Alman Aerospace Merkezi(DLR)’nin petrol endüstrisi adına yaptığı araştırma, bundan 25 yıl sonra otomobillerin şu anki emisyon değerlerinin yarısını üreteceğini söylüyor. Araştırma sonucuna göre gelecekte otomobiller elektrik, benzin ve dizelin yanı sıra artan bir oranda hidrojen ve gaz gücüyle de çalışıyor olacaklar. Emisyon azaltılırken, diğer masraflardan kaçmak mümkün olmayacak.
Emisyon şimdikinin yarısına düşecek
Gelecekteki otomobillerdeki güç dağılımının bu şekilde olmasının temel nedeni karbondioksit çıkışlarıyla ilgili yasal düzenlemeler ve çevreci politikalar. Bilim adamlarına göre şu anda Avrupa Birliğinin yasal sınırı olan kilometre başı 95 gram karbondioksit seviyesinin, 2030 larda 45-70 gr arasına çekileceği tahmin ediliyor. Bu da daha hafif malzemelerden üretilmiş, verimli ve yüksek kaliteli enerjiyle çalışan otomobillerin ihtiyaç olacağı anlamına geliyor.
Geleceğin otomobilleri hibrit olacak
Bu durumda en büyük pazar payı ilk etapta elektrikli ve benzinli motorları bir arada kullanan hibrid araçların olacak. Avrupa Birliği’nin emisyon düzenlemelerindeki kararlılığı ve artan talepleri elektrikli otomobillerin daha da artacağına işaret ediyor.

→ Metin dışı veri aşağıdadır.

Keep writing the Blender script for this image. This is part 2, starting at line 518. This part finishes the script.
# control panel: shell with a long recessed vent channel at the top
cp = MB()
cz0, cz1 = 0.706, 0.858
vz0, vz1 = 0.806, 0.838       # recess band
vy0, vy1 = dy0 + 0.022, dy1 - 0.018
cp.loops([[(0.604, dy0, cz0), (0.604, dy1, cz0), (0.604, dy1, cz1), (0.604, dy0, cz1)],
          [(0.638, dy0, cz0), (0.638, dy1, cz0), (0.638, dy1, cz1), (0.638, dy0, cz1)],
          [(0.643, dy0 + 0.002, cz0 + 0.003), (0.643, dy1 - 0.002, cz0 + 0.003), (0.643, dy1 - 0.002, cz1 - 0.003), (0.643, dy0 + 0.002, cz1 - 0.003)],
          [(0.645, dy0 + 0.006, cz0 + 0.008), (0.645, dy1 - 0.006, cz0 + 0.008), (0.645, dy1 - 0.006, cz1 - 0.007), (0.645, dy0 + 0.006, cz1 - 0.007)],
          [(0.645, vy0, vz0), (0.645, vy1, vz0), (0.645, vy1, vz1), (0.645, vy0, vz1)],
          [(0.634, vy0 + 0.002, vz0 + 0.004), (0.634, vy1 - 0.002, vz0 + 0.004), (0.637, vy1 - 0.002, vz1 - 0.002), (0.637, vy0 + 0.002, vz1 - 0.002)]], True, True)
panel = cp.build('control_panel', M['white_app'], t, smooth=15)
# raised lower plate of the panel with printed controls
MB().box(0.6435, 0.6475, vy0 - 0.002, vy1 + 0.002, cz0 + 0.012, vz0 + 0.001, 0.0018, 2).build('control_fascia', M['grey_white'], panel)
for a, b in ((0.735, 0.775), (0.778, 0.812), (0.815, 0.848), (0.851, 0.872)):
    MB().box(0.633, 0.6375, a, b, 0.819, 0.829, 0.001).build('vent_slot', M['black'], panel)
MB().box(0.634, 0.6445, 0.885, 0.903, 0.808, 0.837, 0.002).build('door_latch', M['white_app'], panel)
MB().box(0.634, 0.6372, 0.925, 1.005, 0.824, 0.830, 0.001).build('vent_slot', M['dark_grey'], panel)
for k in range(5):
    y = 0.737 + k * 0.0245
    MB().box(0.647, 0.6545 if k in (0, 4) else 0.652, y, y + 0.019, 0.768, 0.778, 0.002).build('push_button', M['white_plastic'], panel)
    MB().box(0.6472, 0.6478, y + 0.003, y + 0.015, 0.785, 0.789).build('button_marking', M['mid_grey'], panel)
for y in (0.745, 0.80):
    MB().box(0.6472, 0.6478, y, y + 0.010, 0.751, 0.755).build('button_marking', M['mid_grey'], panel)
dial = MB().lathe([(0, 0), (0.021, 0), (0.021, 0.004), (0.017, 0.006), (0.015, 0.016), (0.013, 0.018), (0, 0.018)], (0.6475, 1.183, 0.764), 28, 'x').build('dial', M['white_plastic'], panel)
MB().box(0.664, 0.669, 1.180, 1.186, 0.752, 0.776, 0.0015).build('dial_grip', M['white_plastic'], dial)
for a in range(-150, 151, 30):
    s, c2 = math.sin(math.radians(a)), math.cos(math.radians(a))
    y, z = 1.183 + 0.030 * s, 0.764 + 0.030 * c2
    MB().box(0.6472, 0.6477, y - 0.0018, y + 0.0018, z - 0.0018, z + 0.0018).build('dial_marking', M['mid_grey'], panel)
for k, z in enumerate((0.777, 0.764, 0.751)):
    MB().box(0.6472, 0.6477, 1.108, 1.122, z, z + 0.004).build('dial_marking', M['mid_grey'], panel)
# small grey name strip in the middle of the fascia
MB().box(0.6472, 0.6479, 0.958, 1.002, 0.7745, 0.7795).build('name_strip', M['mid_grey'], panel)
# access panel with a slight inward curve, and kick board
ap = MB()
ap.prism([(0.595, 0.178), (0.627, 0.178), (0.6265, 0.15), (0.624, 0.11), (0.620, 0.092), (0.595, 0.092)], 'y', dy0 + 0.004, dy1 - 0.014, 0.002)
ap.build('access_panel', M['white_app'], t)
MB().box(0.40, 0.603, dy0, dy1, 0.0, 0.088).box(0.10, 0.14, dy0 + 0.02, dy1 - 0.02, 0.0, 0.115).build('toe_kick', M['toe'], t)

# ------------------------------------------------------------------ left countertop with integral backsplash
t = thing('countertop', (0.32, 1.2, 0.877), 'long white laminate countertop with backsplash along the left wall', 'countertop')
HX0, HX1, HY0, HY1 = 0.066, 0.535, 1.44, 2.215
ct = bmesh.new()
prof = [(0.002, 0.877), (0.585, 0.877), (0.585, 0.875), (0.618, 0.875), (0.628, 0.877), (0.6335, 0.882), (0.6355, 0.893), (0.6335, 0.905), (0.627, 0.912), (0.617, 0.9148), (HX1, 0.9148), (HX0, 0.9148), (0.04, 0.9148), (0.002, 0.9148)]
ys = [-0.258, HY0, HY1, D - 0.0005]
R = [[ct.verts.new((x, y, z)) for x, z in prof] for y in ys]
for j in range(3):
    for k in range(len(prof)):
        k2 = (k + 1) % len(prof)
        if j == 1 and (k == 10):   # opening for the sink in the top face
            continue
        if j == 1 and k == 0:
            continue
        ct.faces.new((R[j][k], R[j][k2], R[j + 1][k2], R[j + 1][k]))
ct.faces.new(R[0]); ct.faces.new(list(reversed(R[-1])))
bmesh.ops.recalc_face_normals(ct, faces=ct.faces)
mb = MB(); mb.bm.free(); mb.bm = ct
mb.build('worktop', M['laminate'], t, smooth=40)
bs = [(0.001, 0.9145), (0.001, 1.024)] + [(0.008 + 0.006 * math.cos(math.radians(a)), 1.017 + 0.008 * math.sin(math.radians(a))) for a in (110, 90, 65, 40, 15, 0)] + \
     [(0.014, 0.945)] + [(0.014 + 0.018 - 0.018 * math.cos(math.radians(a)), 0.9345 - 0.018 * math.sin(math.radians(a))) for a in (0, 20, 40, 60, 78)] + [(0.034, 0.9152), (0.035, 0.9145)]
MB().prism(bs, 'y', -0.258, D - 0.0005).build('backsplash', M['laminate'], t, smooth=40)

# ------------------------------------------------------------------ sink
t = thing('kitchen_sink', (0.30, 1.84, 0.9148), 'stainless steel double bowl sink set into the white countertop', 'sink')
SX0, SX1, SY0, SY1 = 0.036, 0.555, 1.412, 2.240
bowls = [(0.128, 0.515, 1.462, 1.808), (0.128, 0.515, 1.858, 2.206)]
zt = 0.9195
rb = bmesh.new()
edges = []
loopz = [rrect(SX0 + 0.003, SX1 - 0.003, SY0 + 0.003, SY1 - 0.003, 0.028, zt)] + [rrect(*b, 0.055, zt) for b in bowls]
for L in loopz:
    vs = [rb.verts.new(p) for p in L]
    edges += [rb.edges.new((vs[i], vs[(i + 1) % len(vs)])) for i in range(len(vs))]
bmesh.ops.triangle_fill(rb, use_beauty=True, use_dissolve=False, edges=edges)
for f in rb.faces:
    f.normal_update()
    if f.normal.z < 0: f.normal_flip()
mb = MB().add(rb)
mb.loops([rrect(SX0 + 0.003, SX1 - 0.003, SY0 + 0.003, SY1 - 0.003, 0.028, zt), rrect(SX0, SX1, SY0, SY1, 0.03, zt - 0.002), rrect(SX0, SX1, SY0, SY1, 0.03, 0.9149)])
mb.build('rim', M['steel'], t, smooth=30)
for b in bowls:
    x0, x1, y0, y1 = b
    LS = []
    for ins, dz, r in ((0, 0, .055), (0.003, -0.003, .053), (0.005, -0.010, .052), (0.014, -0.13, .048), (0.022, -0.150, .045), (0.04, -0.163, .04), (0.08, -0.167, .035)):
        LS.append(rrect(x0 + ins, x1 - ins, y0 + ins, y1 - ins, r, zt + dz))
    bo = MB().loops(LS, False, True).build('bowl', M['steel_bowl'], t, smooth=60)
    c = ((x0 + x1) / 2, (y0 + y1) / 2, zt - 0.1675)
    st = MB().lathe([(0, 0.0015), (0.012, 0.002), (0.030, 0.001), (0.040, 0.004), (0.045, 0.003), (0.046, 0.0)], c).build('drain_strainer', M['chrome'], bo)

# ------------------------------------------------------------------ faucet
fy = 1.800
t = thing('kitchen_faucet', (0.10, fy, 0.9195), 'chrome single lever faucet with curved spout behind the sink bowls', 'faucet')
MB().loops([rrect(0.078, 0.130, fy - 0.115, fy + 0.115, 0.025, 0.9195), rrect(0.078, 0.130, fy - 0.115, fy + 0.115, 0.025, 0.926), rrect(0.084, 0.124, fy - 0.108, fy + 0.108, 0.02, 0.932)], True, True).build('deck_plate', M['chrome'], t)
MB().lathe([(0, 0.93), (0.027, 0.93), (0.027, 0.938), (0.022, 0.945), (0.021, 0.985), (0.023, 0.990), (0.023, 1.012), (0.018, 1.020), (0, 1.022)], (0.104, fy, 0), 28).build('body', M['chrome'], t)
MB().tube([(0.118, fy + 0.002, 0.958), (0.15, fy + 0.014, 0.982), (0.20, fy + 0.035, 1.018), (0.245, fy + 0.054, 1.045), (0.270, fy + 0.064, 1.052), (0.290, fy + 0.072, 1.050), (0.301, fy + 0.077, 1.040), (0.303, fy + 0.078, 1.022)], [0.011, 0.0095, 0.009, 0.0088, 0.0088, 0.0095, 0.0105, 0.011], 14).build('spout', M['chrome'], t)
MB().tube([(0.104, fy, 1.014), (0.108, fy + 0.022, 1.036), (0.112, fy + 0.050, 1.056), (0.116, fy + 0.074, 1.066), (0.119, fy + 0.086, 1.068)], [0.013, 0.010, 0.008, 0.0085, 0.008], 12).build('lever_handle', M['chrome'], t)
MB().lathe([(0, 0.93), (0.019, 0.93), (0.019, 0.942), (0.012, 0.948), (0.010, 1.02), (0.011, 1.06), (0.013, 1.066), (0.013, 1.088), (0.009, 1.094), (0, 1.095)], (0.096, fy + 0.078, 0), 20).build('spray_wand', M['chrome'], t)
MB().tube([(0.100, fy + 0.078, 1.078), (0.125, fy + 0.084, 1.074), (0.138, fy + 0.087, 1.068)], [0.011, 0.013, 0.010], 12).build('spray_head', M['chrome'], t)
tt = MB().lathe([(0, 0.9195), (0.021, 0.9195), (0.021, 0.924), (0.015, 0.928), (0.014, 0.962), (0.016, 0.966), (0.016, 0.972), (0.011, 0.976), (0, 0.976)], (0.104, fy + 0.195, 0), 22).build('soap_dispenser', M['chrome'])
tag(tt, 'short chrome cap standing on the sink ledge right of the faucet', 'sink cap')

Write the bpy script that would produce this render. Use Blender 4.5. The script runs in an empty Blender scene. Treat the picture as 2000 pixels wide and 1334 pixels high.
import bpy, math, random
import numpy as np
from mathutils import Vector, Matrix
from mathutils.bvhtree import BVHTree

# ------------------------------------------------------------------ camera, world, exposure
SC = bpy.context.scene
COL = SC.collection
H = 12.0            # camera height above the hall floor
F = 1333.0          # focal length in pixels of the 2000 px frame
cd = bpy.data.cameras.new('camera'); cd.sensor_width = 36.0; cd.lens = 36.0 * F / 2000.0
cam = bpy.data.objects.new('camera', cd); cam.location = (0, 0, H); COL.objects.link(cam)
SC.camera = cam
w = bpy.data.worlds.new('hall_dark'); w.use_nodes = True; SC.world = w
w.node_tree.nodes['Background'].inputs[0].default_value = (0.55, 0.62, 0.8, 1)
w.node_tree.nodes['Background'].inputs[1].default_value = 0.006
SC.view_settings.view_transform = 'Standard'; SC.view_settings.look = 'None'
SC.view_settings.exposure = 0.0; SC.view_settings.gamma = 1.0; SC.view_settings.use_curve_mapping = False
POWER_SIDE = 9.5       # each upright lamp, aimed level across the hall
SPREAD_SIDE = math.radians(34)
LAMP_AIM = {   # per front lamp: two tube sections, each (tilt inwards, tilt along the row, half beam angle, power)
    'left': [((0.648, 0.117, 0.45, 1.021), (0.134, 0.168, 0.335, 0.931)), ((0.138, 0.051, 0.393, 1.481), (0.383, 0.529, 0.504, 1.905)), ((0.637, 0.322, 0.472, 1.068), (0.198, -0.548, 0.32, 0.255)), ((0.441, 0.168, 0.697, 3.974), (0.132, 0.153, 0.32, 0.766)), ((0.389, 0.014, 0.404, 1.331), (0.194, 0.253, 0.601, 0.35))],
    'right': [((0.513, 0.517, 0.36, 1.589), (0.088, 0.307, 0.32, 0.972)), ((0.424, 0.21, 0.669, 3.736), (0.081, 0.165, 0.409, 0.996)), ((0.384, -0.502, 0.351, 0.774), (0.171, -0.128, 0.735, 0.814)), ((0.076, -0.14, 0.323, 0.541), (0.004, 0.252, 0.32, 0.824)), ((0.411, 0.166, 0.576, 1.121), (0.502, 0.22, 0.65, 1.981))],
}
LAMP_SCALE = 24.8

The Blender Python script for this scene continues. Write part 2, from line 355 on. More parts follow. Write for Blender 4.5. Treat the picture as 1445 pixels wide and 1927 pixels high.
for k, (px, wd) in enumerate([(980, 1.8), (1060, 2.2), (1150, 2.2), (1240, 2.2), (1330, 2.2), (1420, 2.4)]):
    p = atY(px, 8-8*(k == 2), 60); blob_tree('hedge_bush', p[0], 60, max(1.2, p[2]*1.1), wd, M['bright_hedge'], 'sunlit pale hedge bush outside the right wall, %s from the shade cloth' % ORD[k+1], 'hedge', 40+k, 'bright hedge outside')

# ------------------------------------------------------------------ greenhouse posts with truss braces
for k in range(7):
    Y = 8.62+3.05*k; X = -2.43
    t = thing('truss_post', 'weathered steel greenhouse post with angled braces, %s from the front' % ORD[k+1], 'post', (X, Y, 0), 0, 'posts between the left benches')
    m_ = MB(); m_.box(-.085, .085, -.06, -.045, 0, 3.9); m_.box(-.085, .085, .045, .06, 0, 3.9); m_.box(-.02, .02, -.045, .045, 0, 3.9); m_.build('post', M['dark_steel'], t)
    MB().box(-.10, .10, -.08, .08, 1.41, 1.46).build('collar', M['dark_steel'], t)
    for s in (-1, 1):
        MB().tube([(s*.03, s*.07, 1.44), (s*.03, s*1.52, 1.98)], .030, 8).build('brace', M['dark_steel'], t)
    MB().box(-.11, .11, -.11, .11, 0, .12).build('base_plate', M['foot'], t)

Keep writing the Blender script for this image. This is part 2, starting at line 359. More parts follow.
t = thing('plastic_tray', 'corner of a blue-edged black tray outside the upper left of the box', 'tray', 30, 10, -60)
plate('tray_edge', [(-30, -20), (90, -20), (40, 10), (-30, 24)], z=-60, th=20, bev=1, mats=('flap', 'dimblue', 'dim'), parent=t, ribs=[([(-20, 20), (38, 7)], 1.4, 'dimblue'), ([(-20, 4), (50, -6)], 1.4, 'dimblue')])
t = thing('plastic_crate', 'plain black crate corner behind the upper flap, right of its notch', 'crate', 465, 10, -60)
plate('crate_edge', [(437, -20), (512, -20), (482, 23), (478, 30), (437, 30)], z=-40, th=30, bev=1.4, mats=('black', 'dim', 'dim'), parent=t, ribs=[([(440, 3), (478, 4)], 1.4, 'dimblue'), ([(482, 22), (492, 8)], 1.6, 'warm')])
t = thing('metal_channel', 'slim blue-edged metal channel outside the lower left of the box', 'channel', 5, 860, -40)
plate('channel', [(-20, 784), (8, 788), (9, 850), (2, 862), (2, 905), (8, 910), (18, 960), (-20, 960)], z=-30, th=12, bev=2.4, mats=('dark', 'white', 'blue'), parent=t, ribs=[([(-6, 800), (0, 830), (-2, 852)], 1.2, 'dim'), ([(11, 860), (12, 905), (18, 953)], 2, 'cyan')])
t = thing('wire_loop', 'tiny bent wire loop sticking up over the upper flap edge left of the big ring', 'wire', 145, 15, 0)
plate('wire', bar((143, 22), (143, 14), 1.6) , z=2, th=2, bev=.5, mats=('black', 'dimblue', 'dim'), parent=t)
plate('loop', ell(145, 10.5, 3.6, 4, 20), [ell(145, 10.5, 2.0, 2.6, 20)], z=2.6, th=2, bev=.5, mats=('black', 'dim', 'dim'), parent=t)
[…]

Yine de sadece elektrikle çalışan otomobillerin birçok tüketici grubunun ihtiyaçlarını karşılamadığı ve genelin kullanımı için pahalı kalacağı da tahminler arasında. 2040 yılında dahi yeni otomobillerin %85’inin hibrid otomobiller olacağı öngörülüyor.
Benzin elektrik birlikteliği en ekonomik seçenek
Yeni teknolojiler yakıt tasarrufu konusunda başarılılar fakat sahip olma maliyetleri yüksek. Araştırmanın sponsoru olan petrol endüstrisi için petrol ve türevi yakıtların bireysel kullanımda tercih edilmesi önem taşıyor. Görünen o ki geleceğin otomobilleri benzin ve elektriğin akıllı birleşimiyle hareket ediyor olacaklar. Ticari kullanım, havacılık ve nakliye sektörlerinde benzin önemini korumaya devam edecek.